→ **Brief**:
List every line in this data where the string "from" occurs.

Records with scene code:
++++++++++
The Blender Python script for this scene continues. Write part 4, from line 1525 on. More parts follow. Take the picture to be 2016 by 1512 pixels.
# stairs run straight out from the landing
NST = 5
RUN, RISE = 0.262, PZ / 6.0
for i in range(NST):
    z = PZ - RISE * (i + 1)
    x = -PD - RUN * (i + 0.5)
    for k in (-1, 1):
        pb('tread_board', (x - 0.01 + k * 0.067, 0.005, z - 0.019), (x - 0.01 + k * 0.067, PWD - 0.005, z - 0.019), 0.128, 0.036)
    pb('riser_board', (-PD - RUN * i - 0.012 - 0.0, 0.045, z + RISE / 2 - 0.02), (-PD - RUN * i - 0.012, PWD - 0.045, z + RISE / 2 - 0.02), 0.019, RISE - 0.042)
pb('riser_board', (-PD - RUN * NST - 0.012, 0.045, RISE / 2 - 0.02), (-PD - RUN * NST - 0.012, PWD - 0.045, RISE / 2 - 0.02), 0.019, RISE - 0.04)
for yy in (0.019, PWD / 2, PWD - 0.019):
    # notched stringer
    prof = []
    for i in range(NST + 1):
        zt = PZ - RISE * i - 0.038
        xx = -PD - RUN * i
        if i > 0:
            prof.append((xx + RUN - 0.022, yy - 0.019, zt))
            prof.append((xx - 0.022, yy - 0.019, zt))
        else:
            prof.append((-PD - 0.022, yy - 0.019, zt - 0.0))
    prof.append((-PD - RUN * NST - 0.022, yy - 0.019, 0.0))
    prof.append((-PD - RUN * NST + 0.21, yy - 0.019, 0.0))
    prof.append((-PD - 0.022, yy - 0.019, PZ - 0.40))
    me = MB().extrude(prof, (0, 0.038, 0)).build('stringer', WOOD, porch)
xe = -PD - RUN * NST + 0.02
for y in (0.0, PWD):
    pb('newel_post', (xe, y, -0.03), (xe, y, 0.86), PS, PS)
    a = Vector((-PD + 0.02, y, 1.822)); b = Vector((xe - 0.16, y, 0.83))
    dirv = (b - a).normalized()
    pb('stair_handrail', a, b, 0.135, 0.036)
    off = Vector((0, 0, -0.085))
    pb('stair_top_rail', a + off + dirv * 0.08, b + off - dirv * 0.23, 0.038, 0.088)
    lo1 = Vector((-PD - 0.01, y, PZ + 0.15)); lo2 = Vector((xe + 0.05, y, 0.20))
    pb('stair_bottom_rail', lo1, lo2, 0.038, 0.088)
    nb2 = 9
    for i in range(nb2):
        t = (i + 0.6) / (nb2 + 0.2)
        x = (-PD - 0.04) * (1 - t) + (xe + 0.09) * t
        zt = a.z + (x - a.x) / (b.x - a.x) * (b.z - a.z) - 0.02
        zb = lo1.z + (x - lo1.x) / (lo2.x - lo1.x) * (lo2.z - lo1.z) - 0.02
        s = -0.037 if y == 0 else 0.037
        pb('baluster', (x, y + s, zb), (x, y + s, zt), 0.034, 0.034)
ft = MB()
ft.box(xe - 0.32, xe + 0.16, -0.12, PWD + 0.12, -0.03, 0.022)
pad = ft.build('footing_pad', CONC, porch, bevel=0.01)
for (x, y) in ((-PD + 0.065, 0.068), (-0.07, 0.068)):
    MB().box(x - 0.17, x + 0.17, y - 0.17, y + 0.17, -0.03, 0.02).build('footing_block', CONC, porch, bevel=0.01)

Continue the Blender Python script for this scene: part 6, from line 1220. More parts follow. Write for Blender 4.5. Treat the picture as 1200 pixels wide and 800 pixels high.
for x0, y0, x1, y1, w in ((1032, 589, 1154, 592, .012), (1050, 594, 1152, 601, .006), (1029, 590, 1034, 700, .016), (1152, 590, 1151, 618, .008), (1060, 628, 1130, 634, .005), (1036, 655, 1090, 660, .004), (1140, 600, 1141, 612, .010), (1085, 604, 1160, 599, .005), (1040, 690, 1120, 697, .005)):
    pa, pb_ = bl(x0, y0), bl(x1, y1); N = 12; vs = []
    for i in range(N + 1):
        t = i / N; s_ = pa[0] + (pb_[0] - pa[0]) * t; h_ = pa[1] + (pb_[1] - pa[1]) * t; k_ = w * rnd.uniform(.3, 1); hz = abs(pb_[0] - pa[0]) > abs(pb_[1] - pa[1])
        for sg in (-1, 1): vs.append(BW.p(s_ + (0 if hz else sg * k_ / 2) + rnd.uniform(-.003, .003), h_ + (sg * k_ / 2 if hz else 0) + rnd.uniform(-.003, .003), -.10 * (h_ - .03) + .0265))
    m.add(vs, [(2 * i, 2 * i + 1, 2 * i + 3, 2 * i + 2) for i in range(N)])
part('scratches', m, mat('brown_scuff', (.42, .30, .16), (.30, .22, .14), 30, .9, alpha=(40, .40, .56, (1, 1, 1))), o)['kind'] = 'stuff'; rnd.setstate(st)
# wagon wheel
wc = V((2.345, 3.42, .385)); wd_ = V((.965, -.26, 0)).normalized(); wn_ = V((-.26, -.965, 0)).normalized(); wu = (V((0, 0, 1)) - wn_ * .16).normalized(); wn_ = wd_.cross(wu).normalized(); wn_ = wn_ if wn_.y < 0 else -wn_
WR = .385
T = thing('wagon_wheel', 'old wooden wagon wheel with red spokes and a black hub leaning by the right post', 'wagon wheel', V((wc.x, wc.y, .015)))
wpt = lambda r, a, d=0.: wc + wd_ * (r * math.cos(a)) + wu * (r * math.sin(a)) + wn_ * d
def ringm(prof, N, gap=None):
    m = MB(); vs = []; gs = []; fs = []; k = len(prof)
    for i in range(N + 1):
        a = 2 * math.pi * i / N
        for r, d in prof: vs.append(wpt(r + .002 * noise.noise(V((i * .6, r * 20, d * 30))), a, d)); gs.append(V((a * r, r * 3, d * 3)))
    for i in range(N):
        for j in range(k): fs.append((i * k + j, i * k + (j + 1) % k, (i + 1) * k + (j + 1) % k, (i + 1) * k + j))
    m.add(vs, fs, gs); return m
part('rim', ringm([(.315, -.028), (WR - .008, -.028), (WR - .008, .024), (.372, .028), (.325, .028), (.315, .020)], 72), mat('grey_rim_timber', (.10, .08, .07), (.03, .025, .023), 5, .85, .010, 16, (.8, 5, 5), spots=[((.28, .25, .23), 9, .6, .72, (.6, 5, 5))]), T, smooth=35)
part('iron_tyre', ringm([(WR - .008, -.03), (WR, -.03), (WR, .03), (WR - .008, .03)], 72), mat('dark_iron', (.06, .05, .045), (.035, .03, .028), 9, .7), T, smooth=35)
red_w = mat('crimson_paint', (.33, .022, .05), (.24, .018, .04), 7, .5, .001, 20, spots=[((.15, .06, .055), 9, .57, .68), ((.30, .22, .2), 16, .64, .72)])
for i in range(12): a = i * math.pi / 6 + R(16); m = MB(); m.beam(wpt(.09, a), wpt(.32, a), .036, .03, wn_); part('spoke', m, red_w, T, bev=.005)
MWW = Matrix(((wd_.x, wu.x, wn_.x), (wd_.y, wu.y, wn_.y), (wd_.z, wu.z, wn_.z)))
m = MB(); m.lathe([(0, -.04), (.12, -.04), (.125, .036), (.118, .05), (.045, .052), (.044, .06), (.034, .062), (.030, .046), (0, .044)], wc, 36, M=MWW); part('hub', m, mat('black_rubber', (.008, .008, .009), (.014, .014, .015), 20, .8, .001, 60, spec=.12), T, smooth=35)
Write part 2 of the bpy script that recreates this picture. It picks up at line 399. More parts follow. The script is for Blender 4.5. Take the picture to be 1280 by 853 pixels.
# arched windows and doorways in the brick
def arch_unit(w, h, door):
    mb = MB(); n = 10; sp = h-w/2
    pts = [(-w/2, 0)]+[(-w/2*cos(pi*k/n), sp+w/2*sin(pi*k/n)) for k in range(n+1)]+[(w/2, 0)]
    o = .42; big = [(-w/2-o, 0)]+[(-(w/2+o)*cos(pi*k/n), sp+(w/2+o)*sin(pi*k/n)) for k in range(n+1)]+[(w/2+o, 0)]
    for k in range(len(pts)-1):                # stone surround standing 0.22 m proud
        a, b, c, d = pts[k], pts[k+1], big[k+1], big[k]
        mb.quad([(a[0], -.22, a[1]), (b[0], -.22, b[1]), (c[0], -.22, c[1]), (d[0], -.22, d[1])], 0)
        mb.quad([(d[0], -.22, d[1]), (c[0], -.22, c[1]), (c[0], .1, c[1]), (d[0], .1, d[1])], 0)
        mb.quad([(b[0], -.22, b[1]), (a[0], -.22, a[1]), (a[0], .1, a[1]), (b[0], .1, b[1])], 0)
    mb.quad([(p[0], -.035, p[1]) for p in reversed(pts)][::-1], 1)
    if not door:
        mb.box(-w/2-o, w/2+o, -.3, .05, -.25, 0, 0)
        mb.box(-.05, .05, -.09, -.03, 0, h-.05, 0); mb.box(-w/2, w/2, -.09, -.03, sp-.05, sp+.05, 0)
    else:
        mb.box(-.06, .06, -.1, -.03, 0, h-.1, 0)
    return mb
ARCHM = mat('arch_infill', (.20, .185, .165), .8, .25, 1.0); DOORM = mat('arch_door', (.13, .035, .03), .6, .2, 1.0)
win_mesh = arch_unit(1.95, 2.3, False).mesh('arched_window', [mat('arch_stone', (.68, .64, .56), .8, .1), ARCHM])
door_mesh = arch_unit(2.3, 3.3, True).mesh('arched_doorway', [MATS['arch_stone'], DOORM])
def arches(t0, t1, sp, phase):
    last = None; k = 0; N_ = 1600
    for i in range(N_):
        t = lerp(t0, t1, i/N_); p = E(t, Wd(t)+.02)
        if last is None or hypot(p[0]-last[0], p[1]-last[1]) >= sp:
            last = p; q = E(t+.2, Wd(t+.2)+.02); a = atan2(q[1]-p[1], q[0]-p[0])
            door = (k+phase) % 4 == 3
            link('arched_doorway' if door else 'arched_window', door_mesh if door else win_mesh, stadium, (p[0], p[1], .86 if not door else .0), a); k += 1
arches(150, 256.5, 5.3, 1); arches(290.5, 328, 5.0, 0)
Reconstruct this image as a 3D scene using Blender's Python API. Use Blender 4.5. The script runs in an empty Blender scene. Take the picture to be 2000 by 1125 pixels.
++++++++++
→ **Reply to the task**:
The Blender Python script for this scene continues. Write part 4, from line 1525 on. More parts follow. Take the picture to be 2016 by 1512 pixels.
# stairs run straight out from the landing
Continue the Blender Python script for this scene: part 6, from line 1220. More parts follow. Write for Blender 4.5. Treat the picture as 1200 pixels wide and 800 pixels high.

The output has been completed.